Getting the Most From a Bridal Show - Part 2

by Larry James

Bring your fiance with you for at least one trip to the event, and then go again with your mother, your maid of honor, future mother-in-law or girlfriends. Going twice allows you to really take in everything you need to see. Do your best to stay together or at least, have cell phones handy so you can arrange to meet at vendor booths where you are especially interested. If you are the bride and the groom is somewhere else, if may be difficult to make a choice later about a specific service unless both of you are present to hear the information.

If you are the mother of the bride and are gathering information for the bride and groom, make notes on the business card, brochure or flyer that you think might interest them the most. Bringing a small notebook and pen to make special notes is helpful. If a vendor gives you information that you especially like and want to follow up with at a later date, put that information in a special bag, not with all the other stuff you may collect. Don't weigh yourself down with unnecessary items. Bring what you need for the day to keep your shoulder free from bag weight. Leave your purse at home in favor of your own lightweight carrying bag. Some vendors will give you one, however use your own bag to separate vendor information that is of special interest to you and use the vendor bag for everything else. Another idea is to bring a red pen and mark the vendors' information in a special way that will indicate your level of interest, e.g., "call this one!" Make notes on business cards, the brochure or flyer for easy reference later.

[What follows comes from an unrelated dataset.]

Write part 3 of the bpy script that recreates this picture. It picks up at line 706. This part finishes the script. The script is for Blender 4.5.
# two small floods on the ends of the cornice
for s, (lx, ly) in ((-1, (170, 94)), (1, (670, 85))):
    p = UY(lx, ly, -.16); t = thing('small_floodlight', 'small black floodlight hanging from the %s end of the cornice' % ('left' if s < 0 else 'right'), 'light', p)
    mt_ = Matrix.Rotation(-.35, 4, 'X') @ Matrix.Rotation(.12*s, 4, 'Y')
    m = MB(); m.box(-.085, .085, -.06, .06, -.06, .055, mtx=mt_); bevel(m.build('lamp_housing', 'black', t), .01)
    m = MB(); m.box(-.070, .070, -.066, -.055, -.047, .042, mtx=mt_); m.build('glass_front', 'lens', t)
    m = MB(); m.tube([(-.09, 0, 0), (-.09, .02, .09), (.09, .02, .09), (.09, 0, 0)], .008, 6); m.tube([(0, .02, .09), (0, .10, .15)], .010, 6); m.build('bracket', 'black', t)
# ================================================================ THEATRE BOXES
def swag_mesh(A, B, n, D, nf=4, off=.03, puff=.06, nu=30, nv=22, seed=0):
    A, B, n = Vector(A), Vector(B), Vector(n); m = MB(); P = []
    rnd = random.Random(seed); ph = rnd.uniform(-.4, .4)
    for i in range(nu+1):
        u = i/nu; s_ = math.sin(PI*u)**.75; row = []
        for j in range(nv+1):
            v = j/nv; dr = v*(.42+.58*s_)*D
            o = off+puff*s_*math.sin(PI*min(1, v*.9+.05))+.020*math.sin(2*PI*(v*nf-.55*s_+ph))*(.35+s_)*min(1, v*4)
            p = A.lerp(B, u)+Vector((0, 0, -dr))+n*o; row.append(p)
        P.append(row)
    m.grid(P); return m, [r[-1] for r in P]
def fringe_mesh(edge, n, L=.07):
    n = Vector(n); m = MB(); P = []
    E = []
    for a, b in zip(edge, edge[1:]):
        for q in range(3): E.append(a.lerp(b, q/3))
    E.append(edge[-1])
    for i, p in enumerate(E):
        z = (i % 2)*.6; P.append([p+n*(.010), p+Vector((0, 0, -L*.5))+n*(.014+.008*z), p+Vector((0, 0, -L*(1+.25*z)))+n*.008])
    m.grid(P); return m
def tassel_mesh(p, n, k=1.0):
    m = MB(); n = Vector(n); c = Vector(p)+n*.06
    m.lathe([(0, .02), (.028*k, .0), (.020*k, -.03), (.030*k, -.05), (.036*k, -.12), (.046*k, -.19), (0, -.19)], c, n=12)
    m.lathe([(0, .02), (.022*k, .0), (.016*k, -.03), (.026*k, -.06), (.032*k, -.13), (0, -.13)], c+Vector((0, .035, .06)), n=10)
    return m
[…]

Bring a small notebook and pen. You never know what tips or ideas you'll find out and want to write down. You will never remember which vendor told you what. It is possible to see 16 photographers, 8 videographers, 10 bakers, 12 disc jockey services and several ministers. There's so much to see that by the time you get home, you may forget. Bring your PDA or personal planner so you will have your bridal shower, rehearsal, wedding and other important dates handy. It can also be helpful if you choose to make an appointment with one of the vendors. Ask about the exhibitors' availability if you are interested. Be sure not to make speedy judgments on whether the information offered might be of interest to you. Take one minute to listen to their offer and if a vendor offers you literature you do not want, don't take it. Be polite. Just say "no, thank you" and walk on. Vendors appreciate your candor because they spend a lot of money on their wedding flyers, promotional pieces, etc. Some vendors offer drawings for prizes.

Prevent writer's cramp! Bring address labels to save time in filling out registration blanks. Computer savvy? Make your own labels (or business card) on your computer. It is helpful to include your name, the groom's name, complete address, your wedding date and location, phone numbers and e-mail address. This is very helpful to the vendor when you request additional information. If you don't bring labels, print very clearly when registering for anything.

Don't register for everything! If you know you will not need the service, don't register. Otherwise you may be receiving unneeded information from their mailing list for many months to come. You don't have to give your contact information out to everyone -- provide it only to those vendors that make your short list. Most shows offer a bride and groom sticker when you register. Please wear it! It can become confusing for vendors to identify everyone who attends, and if they know you are the bride, they are more likely to give you that little bit of extra attention. Material swatches and ribbons that suggest the colors of your wedding are helpful when speaking with florists, bakers, balloonists, gown shops and other professionals. Know the size of your wedding party, your color scheme, and the location of your reception facility.

Bring your credit card -- not your checkbook -- in case you want to book any services or give a deposit to hold a date. You will often find discounts that are available only at the show. If you are comfortable with the vendor, by all means, go for it. A word of caution... although most vendors are reputable, if a wedding vendor goes out of business before your wedding, you can usually get your money back if you use a credit card but you will be out of luck if you pay by check.

Proceed with caution and choose wisely. Read the fine print. If you see one of the vendors you have already hired at a show, ask them for referrals to other reputable vendors you may need. They may have worked with them at previous weddings and can make a valuable referral. Wedding venues often have "preferred vendor" lists available upon request.